Paróquia que abrigou ex-moradores vai montar memorial do Pinheirinho

Trinta dias após a reintegração de posse, famílias ainda recorrem a doações de igreja; objetos perdidos nos escombros farão parte do acervo

Davina mostra álbum de fotos encontrado por ex-morador nos escombros do Pinheirinho: lembranças perdidas (Foto: Danilo Ramos/RBA)

São José dos Campos – A paróquia Nossa Senhora do Perpétuo Socorro, em São José dos Campos, interior paulista, vai fazer um memorial às 1.600 famílias que perderam casas e pertences na reintegração de posse da comunidade Pinheirinho, ocorrida em 22 de janeiro. A igreja, situada no bairro próximo ao terreno, no Campo dos Alemães, serviu de abrigo a pelo menos 200 ex-moradores que não tinham para onde ir na noite em que foram desalojadas. Até hoje, 30 dias após a operação, o Centro de Promoção Humana Dr. Oscar Homero, responsável pelo atendimento dessas famílias, recebe pedidos para doação, que vão desde produtos de higiene a cestas básicas e roupas.

Davina Souza Fernandes, que trabalha no Centro, garante conhecer “mais da metade” das pessoas do Pinheirinho por lidar diariamente com cerca de 80 pedidos de cestas. “Até me emociono em falar deles. Todo mundo diz que ali é uma pequena porcentagem que precisa de ajuda. Eu vejo que é o contrário: são muitos os necessitados. O pessoal que vem aqui é realmente carente”, disse. O cadastro das famílias para recebimento das doações serve também para comprovar à prefeitura que as pessoas moravam no Pinheirinho e que tenham direito ao auxílio-aluguel, de R$ 500.

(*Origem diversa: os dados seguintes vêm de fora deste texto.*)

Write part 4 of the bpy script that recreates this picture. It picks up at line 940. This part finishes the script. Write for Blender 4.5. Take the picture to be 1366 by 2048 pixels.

Ex-moradores ainda vão até a paróquia para entregar objetos encontrados no terreno, após a procura por documentos e bens perdidos. Uma das ex-moradoras resgatou um álbum de fotos que estava no meio dos escombros e levou até a igreja. “Trouxeram isso aqui para mim e me pediram para achar a dona dele, porque é família de lá (do Pinheirinho). Vou tentar localizar”, disse, exibindo as fotos perdidas.

Os objetos e as lembranças farão parte do memorial, que ocupará parte de um anexo da paróquia, em construção. “Com tudo o que a gente conseguir guardar do Pinheirinho, vamos montar um espaço para que este episódio não seja esquecido”, frisou Davina. A iniciativa pretende também “reerguer” a capela Madre Teresa de Calcutá, antes situada no meio do Pinheirinho, e que foi derrubada pelos tratores. O local servia de refúgio aos então moradores a cada ameaça de desalojamento.

Davina conta que paróquia ainda recebe grande volume de pedidos de ajuda dos ex-moradores do Pinheirinho (Foto: Danilo Ramos/RBA)

“Tomara que este seja o único episódio semelhante das nossas vidas, porque foi muito difícil mesmo”, lembrou. A ação da Justiça Federal que suspendia a operação de reintegração de posse durante 15 dias foi comemorada pelas famílias, segundo Davina. “Não tem um motivo para ter acontecido isso. Tanto tempo o pessoal lá, em uma terra sem dono. Porque a Selecta nunca cuidou daquele terreno”, lamentou. A decisão que viabilizou a reintegração partiu da juíza da 6ª Vara Cívil de São José dos Campos, Marcia Loureiro, passando por cima da liminar que garantia a suspensão. Sem aviso, as famílias foram surpreendidas com a ação policial que começou na madrugada daquele domingo (22).

A operação que mobilizou cerca de 2 mil soldados da Polícia Militar coleciona denúncias de truculência e uso indevido da força policial desde o dia da reintegração. Em somente um dia de mutirão do Conselho Estadual de Defesa à Pessoa Humana (Condepe) foram colhidas 507 denúncias dos moradores espalhados pelos quatro abrigos oferecidos pela prefeitura. Também são colocados em debate o suporte dado pelo judiciário paulista à reintegração e o apoio do governo do estado e prefeitura de São José dos Campos – ambos governados pelo PSDB – na ação que beneficiou a massa falida do investidor Naji Nahas. Um manifesto organizado por juristas pretende denunciar o caso à Corte Interamericana de Direitos Humanos, e o tema será debatido também em audiência no Senado nesta quinta-feira (23).